Inherent code performance advantages of D over C?

H. S. Teoh hsteoh at quickfur.ath.cx
Fri Dec 6 16:21:27 PST 2013


On Sat, Dec 07, 2013 at 12:56:48AM +0100, bearophile wrote:
> H. S. Teoh:
> 
> >(if your tree is 1 million nodes, then it has to do 1 million free's,
> >right then, right there,
> 
> In practice real C programs use arenas and pools to allocate the
> nodes from. This sometimes doubles the performance of C code that
> has to allocate many nodes of a tree data structure.

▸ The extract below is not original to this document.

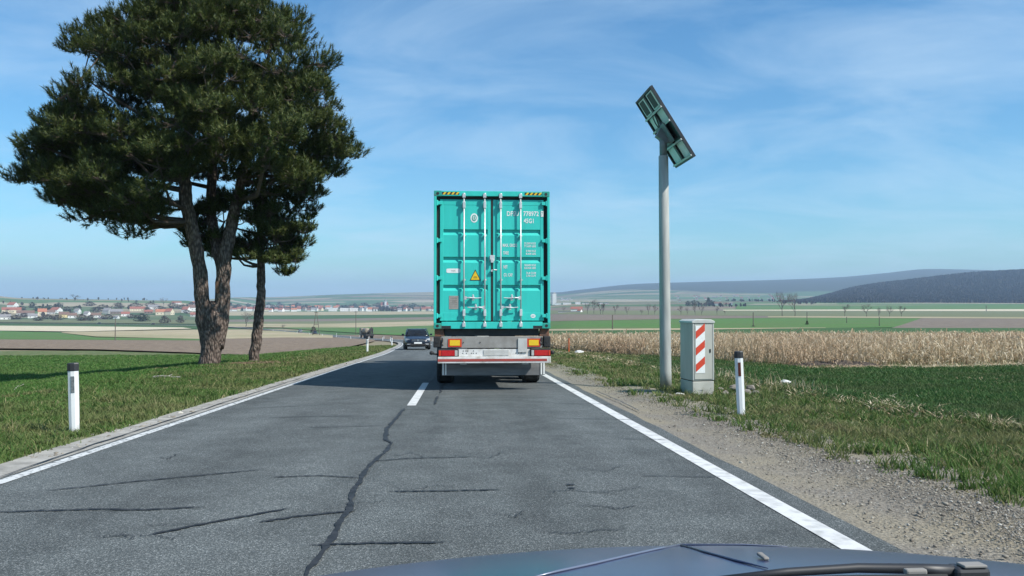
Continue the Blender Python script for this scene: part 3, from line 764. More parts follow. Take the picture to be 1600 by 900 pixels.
k = (np.abs(e_ + 0.05 - 0.12 * nb(y * 1.3, 2)) < 0.14) & (nb(y * 0.8, 5) > -0.25)
x, y, D = x[k], y[k], D[k]
pebbles('gravel', x, y, zt(x, y) + 0.022, rng.gamma(2.0, 0.004, len(x)) + 0.004 + 0.0002 * D, m_stone, 'crumbled stones along the concrete strip left of the road', 'gravel')

# ------------------------------------------------------------------ container lorry ahead
TILT = -math.atan(SLOPE)
def zroad_at(x, y): return float(zt(x, y)) + 0.02
TRX, TRY = 0.655, 16.7
TR0 = Vector((TRX, TRY, zroad_at(0.6, TRY)))
m_teal = material('teal_container_paint', (0.034, 0.53, 0.455), 0.42, col2=(0.026, 0.45, 0.385), scale=1.4, detail=8, bump=0.05, bump_scale=14, contrast=(0.45, 0.80), stretch=(5, 5, 0.7), spots=(7, 0.685, (0.10, 0.12, 0.09)))
m_teal_d = material('scuffed_teal_steel', (0.02, 0.30, 0.235), 0.5, col2=(0.12, 0.10, 0.07), scale=9, contrast=(0.56, 0.72))
m_rubber = material('black_rubber', (0.012, 0.012, 0.013), 0.75, col2=(0.022, 0.022, 0.022), scale=12)
m_galv = material('galvanised_steel', (0.52, 0.53, 0.53), 0.42, 0.35, col2=(0.66, 0.67, 0.66), scale=14)
m_white = material('white_vinyl', (0.78, 0.79, 0.77), 0.55, col2=(0.70, 0.72, 0.70), scale=30)
m_yellow = material('yellow_vinyl', (0.80, 0.52, 0.01), 0.5, col2=(0.72, 0.47, 0.02), scale=20)
m_black = material('black_vinyl', (0.015, 0.015, 0.015), 0.55, col2=(0.022, 0.022, 0.022), scale=20)
m_rust = material('rusty_steel', (0.20, 0.085, 0.045), 0.85, col2=(0.10, 0.06, 0.045), scale=12, bump=0.3, bump_scale=40)
m_chas = material('dirty_chassis_grey', (0.30, 0.29, 0.27), 0.7, col2=(0.20, 0.185, 0.165), scale=5, contrast=(0.35, 0.7))
m_dark = material('dark_chassis_paint', (0.018, 0.019, 0.021), 0.65, col2=(0.035, 0.032, 0.03), scale=6)
m_redrefl = material('red_reflector', (0.62, 0.05, 0.015), 0.35, col2=(0.50, 0.04, 0.015), scale=40)
m_redlamp = material('red_lamp_lens', (0.55, 0.012, 0.015), 0.18, coat=0.5, col2=(0.40, 0.01, 0.012), scale=60)
m_amber = material('amber_lens', (0.75, 0.27, 0.01), 0.2, coat=0.5, col2=(0.66, 0.22, 0.01), scale=50)
m_dirtyw = material('grimy_white_paint', (0.66, 0.65, 0.62), 0.6, col2=(0.40, 0.37, 0.32), scale=7, contrast=(0.45, 0.75))
m_redp = material('faded_red_paint', (0.40, 0.055, 0.04), 0.6, col2=(0.30, 0.06, 0.045), scale=9)
m_apron = material('grey_rubber_apron', (0.12, 0.125, 0.13), 0.7, col2=(0.19, 0.19, 0.19), scale=4, stretch=(0.6, 1, 3))
m_tyre = material('tyre_rubber', (0.02, 0.02, 0.02), 0.85, col2=(0.045, 0.043, 0.04), scale=9)
m_rim = material('steel_rim', (0.45, 0.45, 0.44), 0.5, 0.5, col2=(0.30, 0.29, 0.28), scale=6)
m_lgrey = material('pale_grey_box', (0.50, 0.50, 0.47), 0.6, col2=(0.42, 0.41, 0.38), scale=6)

cont = empty('shipping_container', TR0 + Vector((0, 0, 1.29)), (TILT, 0, 0))
tag(cont, 'teal steel shipping container with white lock rods riding on the lorry trailer', 'container')
W, H, L = 1.219, 2.896, 12.19
# side walls (vertical corrugation), roof and front wall
for s in (-1, 1):
    prof = []; y = 0.16; k = 0
    while y < L - 0.2:
        prof += [(y, 0.0), (y + 0.07, 0.0), (y + 0.139, 0.036), (y + 0.209, 0.036)]; y += 0.278
    mb = MB()
    for (ya, da), (yb, db) in zip(prof[:-1], prof[1:]):
        xa, xb = s * (W - 0.012 - da), s * (W - 0.012 - db)
        mb.add([(xa, ya, 0.15), (xb, yb, 0.15), (xb, yb, H - 0.06), (xa, ya, H - 0.06)], [(0, 1, 2, 3)])
    mb.build('side_wall', m_teal, cont)
    MB().bx(s*(W-0.06), s*W, 0.17, L - 0.17, 0.0, 0.15).build('bottom_rail', m_teal, cont)
    MB().bx(s*(W-0.06), s*W, 0.17, L - 0.17, H - 0.07, H - 0.006).build('top_rail', m_teal, cont)
MB().bx(-W + 0.061, W - 0.061, 0.121, L - 0.05, H - 0.05, H - 0.02).build('roof', m_teal, cont)
MB().bx(-W + 0.05, W - 0.05, L - 0.05, L, 0.02, H - 0.02).build('front_wall', m_teal, cont)
MB().bx(-W + 0.061, W - 0.061, 0.15, L - 0.06, 0.10, 0.14).build('floor', m_dark, cont)
# rear frame
for s in (-1, 1):
    MB().bx(s*1.166, s*W, 0.0, 0.16, 0.118, H - 0.118).build('corner_post', m_teal, cont, bevel=0.006)
    MB().bx(s*1.093, s*1.1655, 0.085, 0.14, 0.13, H - 0.12).build('door_seal', m_rubber, cont)
    for z0, z1, hz in ((0.0, 0.118, 0.06), (H - 0.118, H, H - 0.06)):
        c = MB().bx(s*(W-0.162), s*W, -0.004, 0.178, z0, z1).build('corner_casting', m_teal_d, cont, bevel=0.01)
        MB().lathe([(0.03, -0.0085), (0.03, -0.0045)], 16, 'y', (s*(W-0.08), 0, hz)).build('casting_hole', m_black, c)
MB().bx(-W + 0.163, W - 0.163, 0.0, 0.12, H - 0.11, H - 0.004).build('door_header', m_teal, cont, bevel=0.006)
MB().bx(-1.092, 1.092, 0.075, 0.13, H - 0.165, H - 0.111).build('door_seal', m_rubber, cont)
sill = MB().bx(-W + 0.163, W - 0.163, 0.0, 0.15, 0.0, 0.145).build('door_sill', m_teal, cont, bevel=0.006)
for s in (-1, 1):
    MB().bx(s*0.86, s*1.05, -0.004, 0.03, 0.0, 0.062).build('forklift_pocket', m_black, sill)
MB().bx(-0.018, 0.018, 0.05, 0.10, 0.15, H - 0.17).build('door_seal', m_rubber, cont)
for s in (-1, 1):                                      # hazard chevrons on the header
    x0, x1 = sorted((s*(W-0.17), s*(W-0.53)))
    ch = MB().bx(x0, x1, -0.003, -0.001, H - 0.085, H - 0.028).build('hazard_tape', m_black, cont)
    w = (x1 - x0) / 4.0
    for k in range(4):
        a = x0 + k*w + 0.01
        MB().add([(a, -0.005, H-0.083), (a+0.045, -0.005, H-0.083), (a+0.085, -0.005, H-0.03), (a+0.04, -0.005, H-0.03)], [(0, 1, 2, 3)]).build('hazard_stripe', m_yellow, ch)
def door(s):
    x0, x1 = sorted((s*0.020, s*1.092))
    d = empty('door', (0, 0, 0)); d.parent = cont
    pts = [(0.062, 0.30), (0.062, 0.80)]
    prof = [(0.062, 0.30)]
    for g in (0.92, 1.51, 2.09):
        prof += [(0.062, g - 0.125), (0.106, g - 0.055), (0.106, g - 0.004), (0.062, g)]
    prof += [(0.062, 2.64)]
    mb = MB()
    for (ya, za), (yb, zb) in zip(prof[:-1], prof[1:]):
        mb.add([(x0 + .06, ya, za), (x1 - .06, ya, za), (x1 - .06, yb, zb), (x0 + .06, yb, zb)], [(0, 1, 2, 3)])
    mb.bx(x0 + .05, x1 - .05, 0.121, 0.13, 0.2, 2.68)
    mb.build('door_panel', m_teal, d)
    for a, b_ in ((x0, x0 + .072), (x1 - .072, x1)):
        MB().bx(a, b_, 0.0575, 0.12, 0.165, 2.722).build('door_stile', m_teal, d, bevel=0.006)
    MB().bx(x0 + .0725, x1 - .0725, 0.0585, 0.12, 0.167, 0.335).build('door_rail', m_teal, d, bevel=0.006)
    MB().bx(x0 + .0725, x1 - .0725, 0.0585, 0.12, 2.60, 2.72).build('door_rail', m_teal, d, bevel=0.006)
    for z in (2.64, 1.85, 1.06, 0.27):                 # hinges
        h = MB().bx(s*1.05, s*1.17, 0.012, 0.053, z - 0.035, z + 0.035)
        h.cyl((s*1.150, 0.02, z - 0.055), (s*1.150, 0.02, z + 0.055), 0.02, n=8)
        h.build('hinge', m_teal, d, bevel=0.004)
    rods = ((-0.59, 0.64), (-0.155, 0.44)) if s < 0 else ((0.60, 0.64), (0.18, 0.44))
    for i, (rx, hz) in enumerate(rods):
        r = MB().cyl((rx, -0.004, 0.05), (rx, -0.004, H - 0.075), 0.0155, n=10)
        rod = r.build('lock_rod', m_galv, d, smooth=True)
        for z in (0.09, H - 0.10):                     # cam ends and keepers
            MB().bx(rx - 0.032, rx + 0.032, -0.034, -0.006, z - 0.05, z + 0.03).cyl((rx, -0.004, z - 0.05), (rx, -0.004, z + 0.05), 0.03, n=8).build('lock_cam', m_galv, rod, bevel=0.004)
        for z in (0.33, H - 0.30):
            MB().bx(rx - 0.028, rx + 0.028, -0.028, 0.053, z - 0.07, z + 0.07).build('rod_bracket', m_galv, rod, bevel=0.008)
        for z in (1.46, 2.04, 0.87):
            MB().bx(rx - 0.045, rx - 0.012, 0.008, 0.058, z - 0.035, z + 0.035).build('rod_guide', m_teal, rod, bevel=0.006)
        for z in (1.95, 1.02):
            MB().bx(rx - 0.03, rx + 0.035, 0.0, 0.05, z - 0.014, z + 0.014).build('rod_guide', m_galv, rod, bevel=0.004)
        dr = 1 if (s < 0) == (i == 0) else -1          # handle direction
        hb = MB().box((rx + dr*0.03, -0.005, hz), (0.05, 0.03, 0.07))
        hb.tube([(rx, 0.0, hz), (rx + dr*0.12, -0.02, hz + 0.006), (rx + dr*0.26, -0.012, hz - 0.004), (rx + dr*0.36, -0.01, hz + 0.006)], [0.014, 0.016, 0.013, 0.011], 8)
        hb.build('lock_handle', m_galv, d, bevel=0.003)
        MB().box((rx + dr*0.19, 0.01, hz), (0.05, 0.045, 0.10)).box((rx + dr*0.19, -0.012, hz + 0.03), (0.028, 0.03, 0.09)).build('handle_catch', m_galv, d, bevel=0.006)
    return d
dl, dr_ = door(-1), door(1)
MB().bx(-0.05, 0.05, 0.0, 0.05, 1.42, 1.54).bx(-0.03, 0.03, -0.02, 0.0, 1.38, 1.46).build('door_latch', m_galv, dr_, bevel=0.006)
MB().tube([(-0.01, 0.02, 1.20), (0.04, -0.01, 1.235), (0.10, 0.0, 1.225)], 0.014, 6).bx(-0.025, 0.02, 0.0, 0.05, 1.19, 1.235).build('door_latch', m_galv, dr_, bevel=0.004)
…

The problem with this in C, is that the code has to be designed to work
with that particular arena/pool implementation that you're using. This
makes interoperating between libraries a pain, and usually this means
you can't use a lot of libraries, and you have to reinvent a lot of code
just so they will work with the pool implementation.


> A simple example:
> 
> http://rosettacode.org/wiki/Self-referential_sequence#Faster_Low-level_Version
> 
> Some of such code will become useless once Phobos has Andrei
> allocators :-)
> 
> In C sometimes you also use hierarchical memory allocation, to
> simplify the memory management
> (http://swapped.cc/?_escaped_fragment_=/halloc#!/halloc ), not
> currently supported by Andrei allocators.
[...]

Yes, but again, this requires the code to be written to use hierarchical
memory allocation. So you can't use a library that doesn't support it
(well, you can, but it will not have good performance). There's a lot of
advantages to having a standard memory allocation scheme built into the
language (or at least, endorsed by the language). People don't often
think about this, but a lot of overhead comes from interfacing between
libraries of incompatible APIs / memory allocation schemes. Having a
common scheme for everybody helps a lot, by eliminating the need for
interfacing between them, or the need to reinvent the wheel because some
library is incompatible with your custom memory allocator.


T

-- 
By understanding a machine-oriented language, the programmer will tend
to use a much more efficient method; it is much closer to reality. -- D.